The significant thing about both these words is that they aren’t new. Prior to Charli XCX, “Brat” was in no way an obscure term and it isn’t as if “Era” was in danger of falling out of popular use before Taylor Swift named her greatest hits tour after it.
It is interesting, moreover, to contrast these with other notable “new” words highlighted by Collins, such as “delulu” and “rawdogging.” The former means “to be utterly mistaken or unrealistic in one’s ideas or expectations” while the latter refers to taking a long-haul flight without any digital distractions. Unlike Brat and Era, neither was in widespread use until recently.
The takeaway is that pop music may not create words from thin air, but it has a track record of putting a new spin on terms we are already familiar with. Take “espresso”, for instance. There is an indisputable “before” and “after” moment dating from the Sabrina Carpenter hit of the same name. Beforehand, it meant a black coffee in a tiny cup; after Carpenter put out Espresso this April, it was impossible to hear the word in your head without immediately jumping to the line “Switch it up like Nintendo… that’s me espresso”.
But none of this fell out of the clear blue – or slime green – sky. As far back as the Sixties, pop’s original mop-topped brats, The Beatles, popularised phrases such as “Whatever gets you through the night”, “hard day’s night”, and, via George Harrison’s solo career, “all things must pass” (though George, to his credit, acknowledged he’d taken that one from the Bible). “Fab” also received a boost from Macca and pals after they were crowned the Fab Four.
However, it was hip-hop that really impacted spoken English. According to the New York Times, the use of “dope” as a superlative comes from African-American rappers. “Dope”, it was suggested, had two origins. The first was the Dutch word “doop”, meaning “dipping sauce”, which by 1909 had come to refer to the “thick treacle-like preparation used in opium smoking”. But the NYT claimed “dope” was additionally about taking ownership of the word that had previously been used as an insult.
“Dope also had another meaning: a stupid person. In the wider culture, stereotypes of black people as being unintelligent still endured, so it was an act of radical reclamation when, in the 1980s, rappers began to use “dope” to refer to superlative music, lyrics, fashion or anything else considered praiseworthy.”
“Jiggy” has taken a similar journey. In the 19th century, it meant folk music that encouraged the listener to dance a jig. A century later, Will Smith put a different spin on it with his 1997 hit Gettin’Jiggy Wit It, which was followed by Five, who went all in by rhyming “jiggy” with “wiggy wiggy”.
Around the same time, The Beastie Boys are credited with popularising the concept of the “mullet” hairstyle. While the short at the front, crazy at the back look had been around for years, it took the Beasties’ 1994 tune, Mullet Head, to put a name to it, as they rhymed, “You’re coming off like you’re Van Damme / You’ve got Kenny G, in your Trans Am / You’ve got names like Billy Ray / Now you sing Hip Hop Hooray.”

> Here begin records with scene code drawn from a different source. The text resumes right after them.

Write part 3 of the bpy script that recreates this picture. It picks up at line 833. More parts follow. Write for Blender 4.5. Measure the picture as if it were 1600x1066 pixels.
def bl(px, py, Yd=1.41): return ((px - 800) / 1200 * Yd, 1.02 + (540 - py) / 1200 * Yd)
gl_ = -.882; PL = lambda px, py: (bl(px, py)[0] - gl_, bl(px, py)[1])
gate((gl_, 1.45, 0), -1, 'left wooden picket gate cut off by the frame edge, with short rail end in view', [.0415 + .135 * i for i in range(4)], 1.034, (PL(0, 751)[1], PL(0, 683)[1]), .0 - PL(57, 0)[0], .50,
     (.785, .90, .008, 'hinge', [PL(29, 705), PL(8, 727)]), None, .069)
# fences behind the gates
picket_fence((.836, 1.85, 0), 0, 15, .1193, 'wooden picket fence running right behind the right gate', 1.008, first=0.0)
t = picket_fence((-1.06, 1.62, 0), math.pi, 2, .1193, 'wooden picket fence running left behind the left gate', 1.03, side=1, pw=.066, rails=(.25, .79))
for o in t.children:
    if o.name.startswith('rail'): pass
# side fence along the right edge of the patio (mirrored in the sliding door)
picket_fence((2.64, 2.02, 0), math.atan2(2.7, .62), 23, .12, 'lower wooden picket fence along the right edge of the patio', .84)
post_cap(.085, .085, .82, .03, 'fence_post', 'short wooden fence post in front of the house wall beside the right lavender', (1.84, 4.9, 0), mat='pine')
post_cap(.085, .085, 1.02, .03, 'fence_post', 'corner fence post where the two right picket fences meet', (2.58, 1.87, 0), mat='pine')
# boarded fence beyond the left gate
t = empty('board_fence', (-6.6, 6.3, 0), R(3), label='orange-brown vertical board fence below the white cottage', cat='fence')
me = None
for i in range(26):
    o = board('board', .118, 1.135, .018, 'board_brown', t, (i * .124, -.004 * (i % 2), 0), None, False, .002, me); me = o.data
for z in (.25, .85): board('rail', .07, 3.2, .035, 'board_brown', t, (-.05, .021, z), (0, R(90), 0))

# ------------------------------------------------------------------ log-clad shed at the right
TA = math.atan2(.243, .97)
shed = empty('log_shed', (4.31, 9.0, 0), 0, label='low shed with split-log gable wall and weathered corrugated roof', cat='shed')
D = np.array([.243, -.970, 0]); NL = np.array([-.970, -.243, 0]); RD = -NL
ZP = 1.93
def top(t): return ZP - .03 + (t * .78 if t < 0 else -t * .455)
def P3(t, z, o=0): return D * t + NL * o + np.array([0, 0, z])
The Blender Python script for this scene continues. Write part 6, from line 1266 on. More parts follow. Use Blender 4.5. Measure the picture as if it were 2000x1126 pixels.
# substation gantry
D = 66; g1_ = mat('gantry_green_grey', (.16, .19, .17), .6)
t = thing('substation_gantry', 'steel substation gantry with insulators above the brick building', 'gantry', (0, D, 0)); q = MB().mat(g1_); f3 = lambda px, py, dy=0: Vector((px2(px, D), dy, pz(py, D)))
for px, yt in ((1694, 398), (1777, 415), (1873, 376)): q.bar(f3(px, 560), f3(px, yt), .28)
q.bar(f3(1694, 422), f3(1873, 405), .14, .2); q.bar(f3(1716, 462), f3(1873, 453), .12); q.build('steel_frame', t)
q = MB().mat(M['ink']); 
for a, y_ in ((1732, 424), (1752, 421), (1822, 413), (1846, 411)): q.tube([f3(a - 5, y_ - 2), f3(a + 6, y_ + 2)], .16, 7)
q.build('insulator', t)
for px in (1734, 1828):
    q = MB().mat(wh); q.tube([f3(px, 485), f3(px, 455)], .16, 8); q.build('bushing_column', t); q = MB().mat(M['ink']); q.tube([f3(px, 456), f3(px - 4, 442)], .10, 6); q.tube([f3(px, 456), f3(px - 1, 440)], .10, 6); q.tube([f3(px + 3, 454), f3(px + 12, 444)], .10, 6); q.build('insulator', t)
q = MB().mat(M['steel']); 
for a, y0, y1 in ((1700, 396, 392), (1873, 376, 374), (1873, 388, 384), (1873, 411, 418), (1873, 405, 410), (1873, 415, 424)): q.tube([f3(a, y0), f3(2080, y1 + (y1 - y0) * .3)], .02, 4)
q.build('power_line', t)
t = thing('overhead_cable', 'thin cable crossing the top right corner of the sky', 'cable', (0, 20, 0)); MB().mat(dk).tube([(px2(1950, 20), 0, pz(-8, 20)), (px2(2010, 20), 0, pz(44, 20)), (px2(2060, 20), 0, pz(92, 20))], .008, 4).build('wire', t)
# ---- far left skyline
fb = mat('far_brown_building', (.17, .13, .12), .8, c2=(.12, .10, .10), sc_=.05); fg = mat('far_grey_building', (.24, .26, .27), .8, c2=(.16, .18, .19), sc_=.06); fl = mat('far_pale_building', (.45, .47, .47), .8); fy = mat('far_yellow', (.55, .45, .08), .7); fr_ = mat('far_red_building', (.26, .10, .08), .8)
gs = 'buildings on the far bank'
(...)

Early hip-hop also gave us the term “diss”– with Spoonie G’s 1979 track Spoonie Rap thought to have coined the word (“I say you want to be dissed and then you want to be a crook/ You find an old lady, take her pocketbook”). The word “bling,” meanwhile, is believed to have entered popular usage thanks to the 1999 tune Bling Bling by Cash Crew Millionaires and rapper BG.
The deeper origins of some of these words are phrases are lost in time. Others can be dated to a specific moment – such as “Bootylicious”, which emerged in a cheeky thunderclap with the Destiny’s Child song in 2001 (although Snoop Dogg had already employed it on a guest appearance on Dr Dre’s The Chronic). Similarly, the use of “stan” to refer to a maniacal fan can be carbon-dated to Eminem’s tune of the same name from 2000, which predicted the age of obsessive celebrity followers and made Dido famous by sampling her on the chorus.
It’s a considerable distance from the darkness of Eminem’s Stan to the messy green hues of Charli’s Brat summer. The connecting line is the fact that pop music is hugely impactful on everyday language and on how we think about and interact with the world on a daily basis. Even if nobody can precisely define Brat, we all have a sense of what it means – a feeling of being extravagantly dishevelled and not quite together but celebrating this as a positive rather than a negative. The word Brat may belong to 2024, but the idea behind it will last much longer.